Published on 12:00 AM, May 19, 2018

Tangents

Strange Summer

Jarul flowers at Shatchori. Photo: Ihtisham Kabir

Winter and spring comprise our best birding season. Shatchori National Park in Habiganj is no exception to this rule, yet I am here on a summer's morning. I do not expect the avian bounty of winter, but I still hope to see a few birds. And I want to see the forest in summertime.

Birds might be gone, but the forest is very much alive. After I enter the park, I hear sounds of many insects interspersed with numerous bird calls. Butterflies are out in full regalia. They flutter right and left and distract me from birds. Nonetheless, some are magnificent. I chase a few, but they are constantly moving and the ones that sit still usually have tattered wings. Butterflies have short lives, and at the end of a few weeks their wings start coming apart.

I make my way to the watchtower.
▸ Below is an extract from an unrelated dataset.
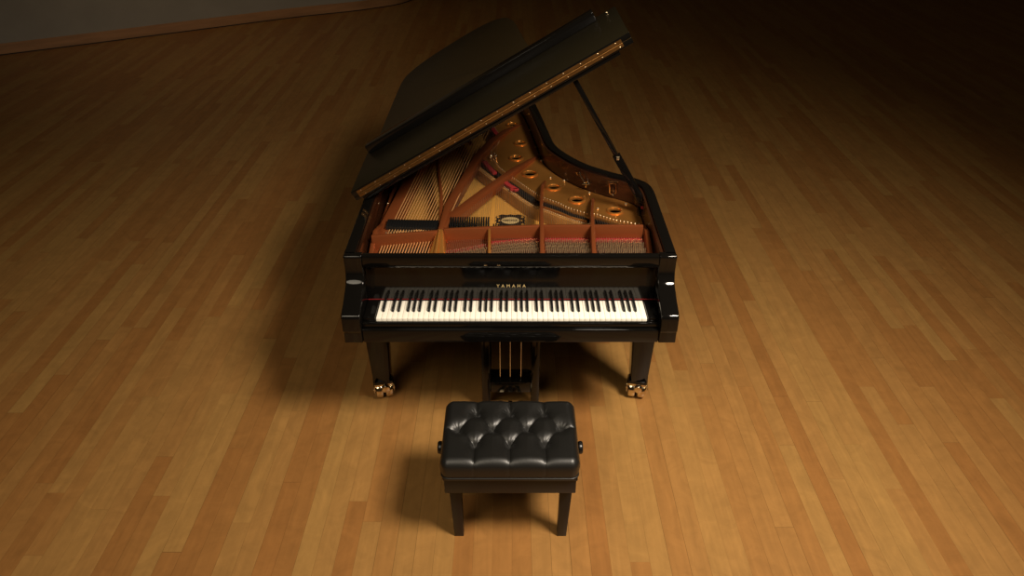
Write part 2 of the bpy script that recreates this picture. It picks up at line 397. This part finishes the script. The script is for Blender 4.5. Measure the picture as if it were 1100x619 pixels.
# front boss where the struts meet
bm = bmesh.new()
add_hex(bm, [(-.425, .235, .862), (-.296, .235, .862), (-.318, .45, .862), (-.375, .45, .862), (-.402, .245, .890), (-.312, .245, .890), (-.334, .44, .972), (-.362, .44, .972)])
bm_obj('strut_boss', bm, GOLD, plate, bevel=.008, seg=3)
bm = bmesh.new()
add_hex(bm, [(-.385, .24, .885), (-.345, .24, .885), (-.340, .43, .93), (-.36, .43, .93), (-.372, .25, .905), (-.357, .25, .905), (-.345, .425, .978), (-.354, .425, .978)])
bm_obj('boss_ridge', bm, GOLD, plate, bevel=.005, seg=3)
# plate bolts along the rim
bolt = None
for x, y in [(.068, 2.30), (.118, 2.02), (.150, 1.72), (.178, 1.50), (.300, 1.205), (.43, 1.035), (.615, .895), (.05, 2.46), (.223, 1.245), (-.672, .46), (-.672, .9), (-.672, 1.4), (.672, .80), (.672, .40), (.458, .84), (.655, .53)]:
    if bolt is None:
        bolt = lathe('plate_bolt', [(.0075, .0), (.0075, .005), (.005, .009), (.001, .0095)], (0, 0, .878), PIN, plate, n=10); b = bolt
    else: b = clone(bolt)
    b.location.x = x; b.location.y = y
for x, y in ((-.128, 1.520), (-.110, 1.545), (-.096, 1.515)):
    lathe('brass_stud', [(.008, 0), (.008, .02), (.006, .03), (.002, .034)], (x, y, .88), BRASS, plate, n=12)

plate_loops('port_shade_sheet', [right[::1] + catmull([(p[0] + .02, p[1] + .015) for p in inner_edge[2:-1]], 4)[::-1]], .825, .835, DARKW, P)  # dark sheet added below the plate, standing in for shade inside the ports
# bridges
def bridge(path, wid, z0, z1):
    return rib('bridge', catmull(path, 5), wid, z0, z1, MAPLE, P, flare=1.15, bev=.002)
bpath = [(-.36, 1.95), (-.29, 1.68), (-.22, 1.47), (-.15, 1.33), (-.075, 1.20), (0, 1.075), (.065, .965), (.125, .890), (.20, .828), (.29, .750), (.36, .700), (.44, .662), (.53, .628), (.62, .600)]
br = bridge(bpath, .030, .80, .868)
br2 = bridge([(-.60, 2.46), (-.45, 2.38), (-.30, 2.28)], .034, .80, .86)
# pins along the bridge and hitch pins along the plate
pinp = None
def scatter_pins(path, n, z, r, h, name, m, par):
    pl = catmull(path, 6); L_ = [0]
    for a, b in zip(pl, pl[1:]): L_.append(L_[-1] + math.dist(a, b))
    proto = None
    for i in range(n):
        d = L_[-1] * (i + .5) / n
        j = max(k for k in range(len(L_)) if L_[k] <= d); j = min(j, len(pl) - 2)
        t = (d - L_[j]) / max(1e-9, L_[j+1] - L_[j]); x = pl[j][0] + (pl[j+1][0]-pl[j][0])*t; y = pl[j][1] + (pl[j+1][1]-pl[j][1])*t
        if proto is None:
            bm = bmesh.new(); add_lathe(bm, [(r, 0), (r, h * .8), (r * .5, h)], (0, 0, z), n=6); proto = bm_obj(name, bm, m, par); o = proto
        else: o = clone(proto)
        o.location.x = x; o.location.y = y
scatter_pins(offset(bpath[2:], -.004), 98, .868, .0026, .008, 'bridge_pin', PIN, br)
hitch = [(-.150, 2.19), (-.085, 1.93), (-.090, 1.77), (-.130, 1.64), (-.085, 1.42), (-.011, 1.27), (.063, 1.14), (.13, 1.03), (.180, .965), (.251, .905), (.307, .840), (.401, .775), (.441, .768), (.53, .703), (.66, .650)]
scatter_pins(hitch, 99, .88, .0030, .008, 'hitch_pin', PIN, plate)
# duplex bars between bridge and hitch pins; the black ones carry string shadow
rib('duplex_bar', catmull([(-.185, 1.50), (-.115, 1.365), (-.040, 1.235)], 3), .040, .855, .876, BFELT, plate, 1.0, .002)
rib('duplex_bar', catmull([(-.035, 1.215), (.04, 1.085), (.115, .975)], 3), .040, .855, .876, BFELT, plate, 1.0, .002)
rib('duplex_bar', catmull([(.168, .925), (.25, .860), (.31, .795), (.392, .745)], 3), .026, .855, .874, BFELT, plate, 1.0, .002)
rib('duplex_bar', catmull([(.168, .885), (.25, .822), (.31, .762), (.392, .715)], 3), .010, .855, .874, GOLD, plate, 1.0, .002)
rib('duplex_bar', catmull([(.435, .722), (.52, .665), (.62, .63)], 3), .012, .855, .874, BFELT, plate, 1.0, .002)
rib('red_felt', [(-.155, 2.12), (-.118, 2.0), (-.080, 1.87)], .030, .876, .890, RED, plate, 1.0, .003)
rib('red_felt', [(-.168, 1.475), (-.135, 1.38), (-.100, 1.30)], .028, .876, .892, RED, plate, 1.0, .003)
rib('red_felt', [(-.055, 1.195), (-.015, 1.125), (.028, 1.065)], .028, .876, .892, RED, plate, 1.0, .003)
rib('red_felt', [(-.010, 1.075), (.035, 1.075)], .014, .876, .892, RED, plate, 1.0, .003)
rib('red_felt', [(-.29, 1.86), (-.26, 1.78)], .02, .870, .884, RED, plate, 1.0, .003)

def felt_y(x):
    pts = [(-.32, .315), (-.118, .388), (0, .418), (.132, .438), (.16, .430), (.66, .430)]
    for a, b in zip(pts, pts[1:]):
        if a[0] <= x <= b[0]: return a[1] + (b[1]-a[1]) * (x-a[0]) / (b[0]-a[0])
    return .43
# strings
def strings(name, segs, r, m, n=5):
    for pts in segs: tube(name, pts, r, m, P, n)
bass = []
NB = 20
for i in range(NB):
    t = i / (NB - 1)
    x0 = -.632 + t * .255; x1 = -.44 + t * .30; y1 = 2.42 - .38 * t
    y0 = .27
    sl = (x1 - x0) / (y1 - y0)
    bass.append([(x0 + sl * (.0), y0, .902), (x0 + sl * (.40 - y0), .40, .917), (x1, y1, .907)])
strings('bass_string', bass, .0024, CWIRE)
# plain strings, in pairs of courses from the pin field to the hitch pins
def hitch_y(x):
    pts = [(-.33, 2.2)] + hitch
    for a, b in zip(pts, pts[1:]):
        if a[0] <= x <= b[0]: return a[1] + (b[1]-a[1]) * (x-a[0]) / (b[0]-a[0])
    return .66
plain = []
def sect(xa, xb, n, slope, ystart):
    for i in range(n):
        x = xa + (xb - xa) * i / (n - 1); y = ystart
        y0 = felt_y(x) + .005
        while hitch_y(x + slope * (y - ystart)) > y and y < 2.3: y += .01
        plain.append([(x + slope * (y0 - ystart), y0, .905), (x + slope * (.465 - ystart), .465, .908), (x + slope * (y - ystart), y, .884)])
sect(-.315, -.125, 24, .02, .27); sect(-.095, .125, 24, .015, .27); sect(.165, .372, 19, .01, .27); sect(.415, .635, 19, .0, .27)
for i in range(14):                              # plain strings between the wound ones
    t = (i + 6.5) / 19; x0 = -.632 + t * .255; x1 = -.44 + t * .30; y1 = 2.36 - .38 * t; sl = (x1 - x0) / (2.42 - .38 * t - .27)
    plain.append([(x0 + sl * .35, .62, .90), (x0 + sl * (y1 - .27), y1, .900)])
strings('treble_string', plain, .0008, STEEL)

# felt strip and tuning pins
def strip(pts, wid, z0, z1, m): return rib('string_felt', pts, wid, z0, z1, m, plate, 1.0, .002)
strip([(-.318, .333), (-.212, .366), (-.118, .408)], .026, .893, .902, RED)
strip([(-.100, .425), (.0, .442), (.132, .462)], .030, .893, .902, RED)
strip([(.160, .455), (.378, .455)], .034, .893, .902, RED)
strip([(.408, .455), (.64, .455)], .034, .893, .902, RED)
strip([(-.45, .285), (-.425, .295), (-.405, .315)], .020, .888, .900, RED)
pins = []
for xa, xb, n in ((-.31, -.125, 20), (-.095, .122, 24), (.166, .370, 23), (.416, .632, 24)):
    for i in range(n):
        x = xa + (xb - xa) * i / (n - 1); top = felt_y(x)
        for k in range(4):
            y = top - .010 - k * .030
            if y > .255: pins.append((x + (.0028 if k % 2 else -.0028), y + (i % 3) * .004))
pins.sort(key=lambda p: p[1])
def pin_bm(x, y, bm): add_lathe(bm, [(.0028, 0), (.0028, .020), (.0022, .024)], (x, y, .895), n=6)
proto = None
vis = pins[::-1]; random.shuffle(vis); front = vis[:100]; rest = vis[100:]
for x, y in front:
    if proto is None:
        bm = bmesh.new(); pin_bm(0, 0, bm); proto = bm_obj('tuning_pin', bm, PIN, P); o = proto
    else: o = clone(proto)
    o.location.x = x; o.location.y = y
bm = bmesh.new()
for x, y in rest: pin_bm(x, y, bm)
o = bm_obj('tuning_pin', bm, PIN, P); o['kind'] = 'stuff'
# agraffes of the bass section, a row of bright studs in front of the dampers
for i in range(22):
    x = -.622 + i * .0123
    if i == 0:
        bm = bmesh.new(); add_lathe(bm, [(.0042, 0), (.0042, .018), (.003, .026)], (0, 0, .895), n=8); ag = bm_obj('agraffe', bm, PIN, P); o = ag
    else: o = clone(ag)
    o.location.x = x; o.location.y = .500 + .0018 * i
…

Most of spring's flowers are gone, but along the way I see tiny orange-coloured inedible fruits, called micromellum, which are the smallest of the seventy-eight citrus species that grow in Sylhet region. Further up the trail, a vine has bloomed with white flowers. A crimson sunbird, looking like it dipped in red paint, flits from flower to flower eating the nectar.

From the top of the watchtower I see a large assembly of jarul flower in the distance. If you take a close look at just one, jarul is not particularly beautiful or elegant. But an entire jarul tree in bloom can be breathtaking. The watchtower affords such a view.

Looking toward the horizon from high above, I am struck by the variety of the green that envelopes the forest. I was actually expecting a parched, dry forest in the peak of summer. Instead, there is dark and light green; reddish, yellowish and bluish green; dull and lively green; sparse and dense green. The premature, heavy rainfall has allowed the trees to essentially skip summer's dryness. They went straight from spring's colour show to monsoon's verdant riches. Nice, but it also feels strange.

Not too many birds are around, but when I am waiting at the top, a loud chik-chik call starts up nearby. I squint for a few seconds looking for it before I see it, a small speck shooting from left to right, about twenty feet from me. It perches and I point my binoculars at it. It is a pale-billed flowerpecker, at three inches the smallest bird in Bangladesh, half the size of a chorui – a drab bird, mostly grey. Its boisterous chik-chik makes up for its size, and presently its mate joins and they zip away chasing each other.

To the north of the tower, past the butterfly garden, among many magnificent trees stands a tall chapalish, a native of the Sylhet hills. Hundreds of fruits dangle from this tree: the edible cham kathal, coloured and structured like a small jackfruit but sour. This morning a pair of gorgeous orange-breasted green pigeons fly in from far away and land on the tree. They move from branch to branch checking the fruits before deciding to launch into another long flight. Perhaps the fruits are not ripe enough.

The sky which has looked ominous all morning now darkens with a real threat of rain. I descend the stairs and hasten back to my car. I have enjoyed the forest's beauty, but I can't help feeling uneasy how this summer is turning out.